彩恵りり🧚♀️科学ライター✨おしごと募集中:あれは脊髄反射で書いたものなので、あんまり真面目に捉えちゃだめよ😂
一応知らない人向けに内容を説明すると「月への探査機着陸は難しいので、パラシュートで降下してみてはどうか」という、月には大気がほとんどないことを理解した上でのネタツイートに対し、私が実際に必要なパラシュートの面積を単純計算した、という流れよ。
実際のところ、月に大気はほとんどないよ。ほとんど、と書いたのは、文字通りのゼロではなく、実は極めて薄いガスが表面に存在することを踏まえたネタだよ。その量は極めて薄く、事実上はゼロなので、厳密な議論以外では存在しないと仮定しても問題ないレベルだね。
さて、質問内容は、月の昼側と夜側で必要な面積が変わってしまうということだけど、その理由は、月の大気は昼と夜で濃さが異なることを反映しているからだよ。何しろ元々が薄いゆえに、昼と夜では1000倍も濃さが変わってくるレベルで違うよ!
昼と夜で露骨に違うのは太陽が関係してくるけど、その理由を知るには月の大気の源を知る必要があるよ。月の大気の主成分はアルゴンとヘリウムという貴ガスで、わずかだけど計測可能なレベルでナトリウムやカリウムを含んでいるよ。この内ナトリウムやカリウムは岩石に含まれる金属元素だけど、月の表面環境では蒸発して飛び出してくるよ!その理由は、太陽風や宇宙線といった高エネルギーな粒子線の衝突で、岩石の成分自体を分解して直接叩き出してしまうことに由来しているよ。このために、宇宙線に加えて太陽風が直接照射される昼側の方が、宇宙線だけになってしまう夜側と比べて、ナトリウムやカリウムの生成量が増えてくるよ。一方で、アルゴンとヘリウムは主に岩石に含まれる放射性物質の崩壊で生成するもので、これ自体は直接昼夜とは無関係だよ。ただし、昼側は太陽熱で岩石が温められるから、加熱による脱ガスで逃げ出しやすくなるから、結果として昼側の方が大気への供給量が増えてくるよ。この違いによって、月の大気は昼と夜で1000倍も濃さが変わってくるよ!

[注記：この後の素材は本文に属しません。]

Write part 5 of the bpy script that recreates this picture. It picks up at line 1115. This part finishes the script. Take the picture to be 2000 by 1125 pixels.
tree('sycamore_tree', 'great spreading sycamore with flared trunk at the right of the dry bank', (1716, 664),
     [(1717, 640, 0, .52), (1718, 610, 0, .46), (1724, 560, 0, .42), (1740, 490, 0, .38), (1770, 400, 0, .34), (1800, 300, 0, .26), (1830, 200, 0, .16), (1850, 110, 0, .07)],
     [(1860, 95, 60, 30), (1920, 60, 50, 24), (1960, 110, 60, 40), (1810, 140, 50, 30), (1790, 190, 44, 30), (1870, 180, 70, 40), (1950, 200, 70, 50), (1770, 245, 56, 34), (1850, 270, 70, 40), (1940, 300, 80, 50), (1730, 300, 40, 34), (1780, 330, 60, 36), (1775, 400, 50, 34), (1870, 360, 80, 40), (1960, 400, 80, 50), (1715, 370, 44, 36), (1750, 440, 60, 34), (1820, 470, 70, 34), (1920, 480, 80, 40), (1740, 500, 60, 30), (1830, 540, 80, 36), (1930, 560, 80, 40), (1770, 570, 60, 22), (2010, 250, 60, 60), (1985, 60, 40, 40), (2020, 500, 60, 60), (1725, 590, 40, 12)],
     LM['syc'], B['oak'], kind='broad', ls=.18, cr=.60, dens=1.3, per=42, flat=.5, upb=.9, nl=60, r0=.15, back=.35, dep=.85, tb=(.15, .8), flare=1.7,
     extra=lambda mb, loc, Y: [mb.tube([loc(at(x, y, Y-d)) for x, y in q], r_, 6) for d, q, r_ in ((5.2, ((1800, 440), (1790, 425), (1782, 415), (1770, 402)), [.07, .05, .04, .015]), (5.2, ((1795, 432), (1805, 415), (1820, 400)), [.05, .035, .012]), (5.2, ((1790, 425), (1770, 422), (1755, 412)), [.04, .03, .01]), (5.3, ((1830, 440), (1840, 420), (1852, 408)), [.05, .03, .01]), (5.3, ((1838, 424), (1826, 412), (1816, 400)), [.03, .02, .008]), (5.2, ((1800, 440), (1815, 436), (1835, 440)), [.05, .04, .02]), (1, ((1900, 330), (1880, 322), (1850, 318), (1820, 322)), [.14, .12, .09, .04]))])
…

一応、〆る前にもう一度だけ注意しておくよ。昼間の濃い側でさえ、月の大気密度は地球の1兆分の1以下しかないよ!ここまで薄い所にパラシュートなり何かを展開すると、まず起こるのは物質表面への吸着だから、その部分はパラシュートの抵抗になんら貢献せず、むしろパラシュート自体の重さを増やすだけになるよ。ということで、大気圧が1兆分の1なら、地球で必要な面積の1兆倍もあれば十分か、と言われれば全くそんなことはないはずだよ。あれはネタに対して脊髄反射的に答えたネタだからね!